**Supplied material:**
────────────────
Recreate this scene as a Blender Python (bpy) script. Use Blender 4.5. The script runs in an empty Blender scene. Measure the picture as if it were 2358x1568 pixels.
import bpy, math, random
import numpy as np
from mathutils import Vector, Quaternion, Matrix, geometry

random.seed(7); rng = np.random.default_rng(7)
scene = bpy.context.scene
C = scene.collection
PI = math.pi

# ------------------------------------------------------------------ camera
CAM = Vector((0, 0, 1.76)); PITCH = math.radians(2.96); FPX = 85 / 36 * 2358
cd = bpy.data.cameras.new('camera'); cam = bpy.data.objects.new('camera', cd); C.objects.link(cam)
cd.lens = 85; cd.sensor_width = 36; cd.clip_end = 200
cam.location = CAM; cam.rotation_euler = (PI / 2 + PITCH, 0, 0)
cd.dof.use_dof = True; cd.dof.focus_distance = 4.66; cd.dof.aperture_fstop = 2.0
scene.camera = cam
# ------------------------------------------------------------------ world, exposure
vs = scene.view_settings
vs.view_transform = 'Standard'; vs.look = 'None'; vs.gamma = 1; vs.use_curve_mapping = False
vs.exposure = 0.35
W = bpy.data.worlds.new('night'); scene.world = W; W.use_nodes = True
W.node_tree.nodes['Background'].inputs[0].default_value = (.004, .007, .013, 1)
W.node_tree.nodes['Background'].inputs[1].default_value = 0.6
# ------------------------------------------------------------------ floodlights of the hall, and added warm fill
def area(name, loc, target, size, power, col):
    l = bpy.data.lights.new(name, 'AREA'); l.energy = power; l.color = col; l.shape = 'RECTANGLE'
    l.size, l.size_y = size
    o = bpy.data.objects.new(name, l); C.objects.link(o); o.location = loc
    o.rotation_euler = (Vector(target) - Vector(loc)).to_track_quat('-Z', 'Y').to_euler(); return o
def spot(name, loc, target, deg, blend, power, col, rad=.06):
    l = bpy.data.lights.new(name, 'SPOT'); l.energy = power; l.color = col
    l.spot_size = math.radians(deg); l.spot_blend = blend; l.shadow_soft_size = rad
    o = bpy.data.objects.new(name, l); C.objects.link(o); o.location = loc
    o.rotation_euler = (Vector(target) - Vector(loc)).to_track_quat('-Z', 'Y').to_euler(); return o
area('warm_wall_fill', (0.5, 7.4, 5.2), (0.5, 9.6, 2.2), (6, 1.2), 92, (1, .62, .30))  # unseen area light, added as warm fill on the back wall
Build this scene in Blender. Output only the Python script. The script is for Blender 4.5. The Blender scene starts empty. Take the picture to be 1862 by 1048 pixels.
────────────────
**What you will do:**
Repeat each record exactly. Omit nothing.

**Answer:**
Recreate this scene as a Blender Python (bpy) script. Use Blender 4.5. The script runs in an empty Blender scene. Measure the picture as if it were 2358x1568 pixels.
import bpy, math, random
import numpy as np
from mathutils import Vector, Quaternion, Matrix, geometry

random.seed(7); rng = np.random.default_rng(7)
scene = bpy.context.scene
C = scene.collection
PI = math.pi

# ------------------------------------------------------------------ camera
CAM = Vector((0, 0, 1.76)); PITCH = math.radians(2.96); FPX = 85 / 36 * 2358
cd = bpy.data.cameras.new('camera'); cam = bpy.data.objects.new('camera', cd); C.objects.link(cam)
cd.lens = 85; cd.sensor_width = 36; cd.clip_end = 200
cam.location = CAM; cam.rotation_euler = (PI / 2 + PITCH, 0, 0)
cd.dof.use_dof = True; cd.dof.focus_distance = 4.66; cd.dof.aperture_fstop = 2.0
scene.camera = cam
# ------------------------------------------------------------------ world, exposure
vs = scene.view_settings
vs.view_transform = 'Standard'; vs.look = 'None'; vs.gamma = 1; vs.use_curve_mapping = False
vs.exposure = 0.35
W = bpy.data.worlds.new('night'); scene.world = W; W.use_nodes = True
W.node_tree.nodes['Background'].inputs[0].default_value = (.004, .007, .013, 1)
W.node_tree.nodes['Background'].inputs[1].default_value = 0.6
# ------------------------------------------------------------------ floodlights of the hall, and added warm fill
def area(name, loc, target, size, power, col):
    l = bpy.data.lights.new(name, 'AREA'); l.energy = power; l.color = col; l.shape = 'RECTANGLE'
    l.size, l.size_y = size
    o = bpy.data.objects.new(name, l); C.objects.link(o); o.location = loc
    o.rotation_euler = (Vector(target) - Vector(loc)).to_track_quat('-Z', 'Y').to_euler(); return o
def spot(name, loc, target, deg, blend, power, col, rad=.06):
    l = bpy.data.lights.new(name, 'SPOT'); l.energy = power; l.color = col
    l.spot_size = math.radians(deg); l.spot_blend = blend; l.shadow_soft_size = rad
    o = bpy.data.objects.new(name, l); C.objects.link(o); o.location = loc
    o.rotation_euler = (Vector(target) - Vector(loc)).to_track_quat('-Z', 'Y').to_euler(); return o
area('warm_wall_fill', (0.5, 7.4, 5.2), (0.5, 9.6, 2.2), (6, 1.2), 92, (1, .62, .30))  # unseen area light, added as warm fill on the back wall
Build this scene in Blender. Output only the Python script. The script is for Blender 4.5. The Blender scene starts empty. Take the picture to be 1862 by 1048 pixels.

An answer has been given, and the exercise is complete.